The United Auto Workers leadership has met with Governor Rick Snyder in an effort to avoid an emergency financial manager going into a city and potentially doing away with collective bargaining agreements. UAW Vice President of Public Sector and Suppliers, Cindy Estrada, calls it a crisis.

“I think it sends a message that working people and management can’t sit down together and solve a problem. or that the officials that we elect, not to have the ability to sit down and believe that we can figure it out,” Estrada said.

Estrada thinks unions need to stand up, speak out and not allow corporations to continue to take a free ride.

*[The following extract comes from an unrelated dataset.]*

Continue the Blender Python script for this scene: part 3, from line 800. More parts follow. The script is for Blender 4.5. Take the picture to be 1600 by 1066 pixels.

“It also skirts away from the real issue. We have a budget problem in states today not because workers haven’t stepped up to the plate. I mean we saw it in GM, Ford and Chrysler. Workers step up to the plate every day during a crisis,” Estrada said. “It’s because we have an unbalance of power in this country. We have corporations that are taking, that are not paying their fair share in taxes”.

Estrada said their lawyers are looking into the issues, but consultant and labor lawyer Robert Chiaravalli said he is not sure the new law will be changed.

“I don’t see any major assault on the constitutional grounds because of the way they’re doing it. I think it’s going to be more of a political backlash,” Chiaravalli said. “My view is that it’s probably going to help employees and working people understand that there are rights out there and that if they don’t have the union, they’re going to raise up those voices some other place.”

The UAW hopes to have more meetings with the Governor in order to come to an agreement.

“It doesn’t seem right that citizens in this country could elect officials to represent them and then a Governor can appoint someone to say that they can take away those rights. To me, on the face of it and I gotta believe that… that somehow has to be a constitutional issue, but we’re investigating that now,” Estrada said.